I don't just want to swap one 3 year old 4 core CPU for another 4 core CPU with 8 threads that's a bit faster, its also uses more power so my cooling would have to be upgraded, more cost....

What i want is the latest and much faster platform, a 6 core CPU with 12 threads, the next thing you may advise me to do here 'i'm guessing by your other comment' is to get an 8700K platform, assuming the CPU is £380 (not an unreasonable guess) the Motherboard £150 and the DDR4 memory £150 that's near £700.

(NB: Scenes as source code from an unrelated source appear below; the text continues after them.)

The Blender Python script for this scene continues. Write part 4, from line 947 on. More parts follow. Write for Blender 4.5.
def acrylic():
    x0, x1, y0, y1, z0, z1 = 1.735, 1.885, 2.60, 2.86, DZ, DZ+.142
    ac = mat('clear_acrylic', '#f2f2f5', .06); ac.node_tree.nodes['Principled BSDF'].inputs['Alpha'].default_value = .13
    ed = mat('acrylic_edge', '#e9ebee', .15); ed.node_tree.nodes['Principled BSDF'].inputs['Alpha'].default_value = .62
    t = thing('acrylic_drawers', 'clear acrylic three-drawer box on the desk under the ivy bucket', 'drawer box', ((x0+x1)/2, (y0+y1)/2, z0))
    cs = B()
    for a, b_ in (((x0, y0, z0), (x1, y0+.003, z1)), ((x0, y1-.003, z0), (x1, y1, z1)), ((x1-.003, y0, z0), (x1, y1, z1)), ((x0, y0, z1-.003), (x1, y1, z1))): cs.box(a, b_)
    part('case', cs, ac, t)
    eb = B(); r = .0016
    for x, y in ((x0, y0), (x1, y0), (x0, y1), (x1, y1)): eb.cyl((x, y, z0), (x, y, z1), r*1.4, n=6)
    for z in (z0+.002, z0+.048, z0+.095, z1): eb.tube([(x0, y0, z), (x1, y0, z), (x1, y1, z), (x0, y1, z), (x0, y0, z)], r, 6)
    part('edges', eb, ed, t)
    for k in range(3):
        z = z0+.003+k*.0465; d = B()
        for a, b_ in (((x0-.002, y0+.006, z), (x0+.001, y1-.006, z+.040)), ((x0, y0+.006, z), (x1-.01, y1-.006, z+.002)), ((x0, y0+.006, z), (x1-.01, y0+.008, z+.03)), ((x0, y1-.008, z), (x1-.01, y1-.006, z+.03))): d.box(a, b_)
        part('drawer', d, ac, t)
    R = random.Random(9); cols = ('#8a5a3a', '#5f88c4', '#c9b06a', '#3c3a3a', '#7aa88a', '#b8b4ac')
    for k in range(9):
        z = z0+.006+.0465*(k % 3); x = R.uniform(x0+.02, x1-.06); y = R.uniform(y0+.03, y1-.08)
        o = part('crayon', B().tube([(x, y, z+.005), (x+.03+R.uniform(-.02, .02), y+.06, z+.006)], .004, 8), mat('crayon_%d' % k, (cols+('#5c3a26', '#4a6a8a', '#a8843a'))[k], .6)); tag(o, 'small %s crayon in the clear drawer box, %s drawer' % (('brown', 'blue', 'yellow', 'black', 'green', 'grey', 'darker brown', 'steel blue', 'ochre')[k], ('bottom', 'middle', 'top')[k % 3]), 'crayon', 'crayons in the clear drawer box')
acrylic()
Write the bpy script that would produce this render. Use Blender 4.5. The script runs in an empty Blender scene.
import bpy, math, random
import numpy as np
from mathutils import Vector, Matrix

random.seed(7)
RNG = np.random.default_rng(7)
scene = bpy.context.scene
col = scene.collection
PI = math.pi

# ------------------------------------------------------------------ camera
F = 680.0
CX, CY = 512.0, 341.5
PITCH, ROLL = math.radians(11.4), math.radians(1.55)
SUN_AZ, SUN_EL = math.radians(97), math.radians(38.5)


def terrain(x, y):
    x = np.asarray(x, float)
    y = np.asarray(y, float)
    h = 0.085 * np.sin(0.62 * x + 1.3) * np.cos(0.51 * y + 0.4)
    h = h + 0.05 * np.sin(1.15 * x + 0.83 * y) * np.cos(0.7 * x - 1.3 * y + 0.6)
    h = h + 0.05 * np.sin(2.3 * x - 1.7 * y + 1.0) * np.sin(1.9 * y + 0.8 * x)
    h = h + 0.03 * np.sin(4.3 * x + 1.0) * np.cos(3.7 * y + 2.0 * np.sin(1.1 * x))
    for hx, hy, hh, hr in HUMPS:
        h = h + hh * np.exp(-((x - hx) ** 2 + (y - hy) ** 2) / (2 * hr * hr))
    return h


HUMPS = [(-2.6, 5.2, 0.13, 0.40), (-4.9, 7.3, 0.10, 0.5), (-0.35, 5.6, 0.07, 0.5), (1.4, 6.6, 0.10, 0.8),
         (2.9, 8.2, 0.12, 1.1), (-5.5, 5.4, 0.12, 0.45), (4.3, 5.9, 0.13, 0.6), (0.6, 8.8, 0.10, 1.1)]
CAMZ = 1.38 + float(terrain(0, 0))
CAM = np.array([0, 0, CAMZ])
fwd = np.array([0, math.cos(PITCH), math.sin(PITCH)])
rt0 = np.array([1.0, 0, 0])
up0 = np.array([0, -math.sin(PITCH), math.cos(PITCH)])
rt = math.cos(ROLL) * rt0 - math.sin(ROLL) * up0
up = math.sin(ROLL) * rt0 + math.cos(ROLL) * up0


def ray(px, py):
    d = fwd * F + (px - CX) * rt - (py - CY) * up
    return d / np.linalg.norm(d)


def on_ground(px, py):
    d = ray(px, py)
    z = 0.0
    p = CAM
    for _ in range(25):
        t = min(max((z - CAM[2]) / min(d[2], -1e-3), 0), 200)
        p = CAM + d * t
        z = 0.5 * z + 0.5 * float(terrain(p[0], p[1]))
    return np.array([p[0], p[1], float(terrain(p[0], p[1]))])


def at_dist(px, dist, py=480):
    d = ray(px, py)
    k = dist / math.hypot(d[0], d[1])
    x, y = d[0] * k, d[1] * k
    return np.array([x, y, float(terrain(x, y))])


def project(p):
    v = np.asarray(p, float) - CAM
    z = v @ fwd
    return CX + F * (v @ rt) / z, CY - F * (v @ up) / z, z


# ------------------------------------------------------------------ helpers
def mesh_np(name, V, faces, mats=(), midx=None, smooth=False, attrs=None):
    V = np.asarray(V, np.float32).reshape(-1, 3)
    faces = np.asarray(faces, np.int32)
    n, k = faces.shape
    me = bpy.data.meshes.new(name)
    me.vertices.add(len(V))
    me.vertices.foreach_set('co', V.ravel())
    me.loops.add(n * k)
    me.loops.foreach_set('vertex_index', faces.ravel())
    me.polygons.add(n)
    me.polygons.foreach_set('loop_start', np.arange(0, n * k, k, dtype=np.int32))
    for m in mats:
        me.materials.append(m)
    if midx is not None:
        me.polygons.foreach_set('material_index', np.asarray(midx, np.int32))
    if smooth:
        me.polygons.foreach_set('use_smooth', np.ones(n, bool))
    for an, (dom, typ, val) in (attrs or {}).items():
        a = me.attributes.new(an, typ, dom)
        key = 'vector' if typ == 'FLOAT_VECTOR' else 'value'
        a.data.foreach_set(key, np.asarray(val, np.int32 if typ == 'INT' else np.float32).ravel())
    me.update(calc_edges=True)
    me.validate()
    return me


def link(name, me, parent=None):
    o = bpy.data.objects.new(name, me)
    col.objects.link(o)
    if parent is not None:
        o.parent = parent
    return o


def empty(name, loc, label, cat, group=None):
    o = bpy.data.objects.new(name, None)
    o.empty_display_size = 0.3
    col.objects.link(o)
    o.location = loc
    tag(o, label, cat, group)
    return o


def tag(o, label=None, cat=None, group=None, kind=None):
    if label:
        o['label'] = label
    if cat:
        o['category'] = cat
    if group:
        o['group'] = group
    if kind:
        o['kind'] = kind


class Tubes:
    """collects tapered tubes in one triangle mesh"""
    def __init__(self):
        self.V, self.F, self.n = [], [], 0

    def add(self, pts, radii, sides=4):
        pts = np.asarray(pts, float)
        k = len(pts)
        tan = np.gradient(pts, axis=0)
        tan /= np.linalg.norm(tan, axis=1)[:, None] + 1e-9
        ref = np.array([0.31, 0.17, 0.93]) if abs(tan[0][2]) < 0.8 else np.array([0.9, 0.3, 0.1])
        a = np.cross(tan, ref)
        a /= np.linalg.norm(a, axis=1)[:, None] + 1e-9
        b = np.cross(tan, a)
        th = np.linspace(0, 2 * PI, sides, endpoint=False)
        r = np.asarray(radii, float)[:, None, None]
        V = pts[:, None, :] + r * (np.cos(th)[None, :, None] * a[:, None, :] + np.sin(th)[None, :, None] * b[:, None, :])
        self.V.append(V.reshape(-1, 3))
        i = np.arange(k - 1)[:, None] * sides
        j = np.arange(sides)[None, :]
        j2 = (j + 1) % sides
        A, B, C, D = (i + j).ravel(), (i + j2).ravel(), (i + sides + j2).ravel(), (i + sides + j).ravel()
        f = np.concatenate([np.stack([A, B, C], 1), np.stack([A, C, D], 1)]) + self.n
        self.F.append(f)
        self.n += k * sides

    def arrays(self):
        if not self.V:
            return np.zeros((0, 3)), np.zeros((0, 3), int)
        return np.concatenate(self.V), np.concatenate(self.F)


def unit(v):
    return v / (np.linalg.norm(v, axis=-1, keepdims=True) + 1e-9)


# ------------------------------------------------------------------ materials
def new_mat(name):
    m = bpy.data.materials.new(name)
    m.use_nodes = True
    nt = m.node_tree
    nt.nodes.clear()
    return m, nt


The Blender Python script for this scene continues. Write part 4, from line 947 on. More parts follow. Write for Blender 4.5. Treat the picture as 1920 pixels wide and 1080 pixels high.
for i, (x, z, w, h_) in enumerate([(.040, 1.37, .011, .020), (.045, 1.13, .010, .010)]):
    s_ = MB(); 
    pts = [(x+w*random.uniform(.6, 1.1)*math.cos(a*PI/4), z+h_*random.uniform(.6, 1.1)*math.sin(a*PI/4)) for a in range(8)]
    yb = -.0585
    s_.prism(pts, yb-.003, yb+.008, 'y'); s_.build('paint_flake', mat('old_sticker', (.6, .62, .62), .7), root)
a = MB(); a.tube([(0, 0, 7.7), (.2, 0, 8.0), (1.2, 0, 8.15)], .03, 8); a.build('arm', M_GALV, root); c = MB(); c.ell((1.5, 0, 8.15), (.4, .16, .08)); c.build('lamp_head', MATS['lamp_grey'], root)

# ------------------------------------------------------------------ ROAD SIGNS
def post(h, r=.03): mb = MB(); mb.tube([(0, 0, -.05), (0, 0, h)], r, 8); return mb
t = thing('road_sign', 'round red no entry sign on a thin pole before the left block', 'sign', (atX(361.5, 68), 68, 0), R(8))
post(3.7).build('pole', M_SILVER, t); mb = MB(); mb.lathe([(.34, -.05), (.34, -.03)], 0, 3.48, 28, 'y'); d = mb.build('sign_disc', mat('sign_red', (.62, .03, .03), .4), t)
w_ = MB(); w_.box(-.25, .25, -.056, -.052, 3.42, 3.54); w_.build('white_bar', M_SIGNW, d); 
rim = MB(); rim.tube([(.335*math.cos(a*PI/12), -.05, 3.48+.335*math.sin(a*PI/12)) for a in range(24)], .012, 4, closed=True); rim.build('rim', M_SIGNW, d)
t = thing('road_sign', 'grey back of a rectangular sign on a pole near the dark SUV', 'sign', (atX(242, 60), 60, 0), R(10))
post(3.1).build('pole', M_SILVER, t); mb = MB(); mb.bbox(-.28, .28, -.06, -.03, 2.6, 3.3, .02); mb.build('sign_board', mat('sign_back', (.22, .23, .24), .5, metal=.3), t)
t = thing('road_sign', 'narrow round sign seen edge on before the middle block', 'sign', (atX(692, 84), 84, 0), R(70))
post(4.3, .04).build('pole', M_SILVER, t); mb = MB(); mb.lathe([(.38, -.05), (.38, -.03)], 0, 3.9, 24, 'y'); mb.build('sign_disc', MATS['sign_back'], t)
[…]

The Memory and Motherboard on the Ryzen system is the same price, but the CPU is £200 less, so £500 instead of £700, no it wont be as fast as the 8700K but not that far off and massively faster than my current CPU.

Fair enough?

Now all you have to do is bloody buy one instead of rambling on about how good it is :)
 
the next thing you may advise me to do here 'i'm guessing by your other comment' is to get an 8700K platform

No, why would I advised anyone to buy an 8700K unless you were twitch gaming at 1080p, even then it would more likely be an 8600K depending on how much HT helps? I was simply pointing out what would give you best value for money, since that what you seem fixed on, and even though it is a sidegrade, rather than an upgrade I thought it was a viable option since you hadn't bought a new Ryzen system yet, but maybe you are just saving up.

Oh, and when you over clock the 4590K vs the 4790K the increase in power draw is about 10-15w, so your cooling must be near it's critical limit if it couldn't manage that. Are you regularly seeing temps into the 90's?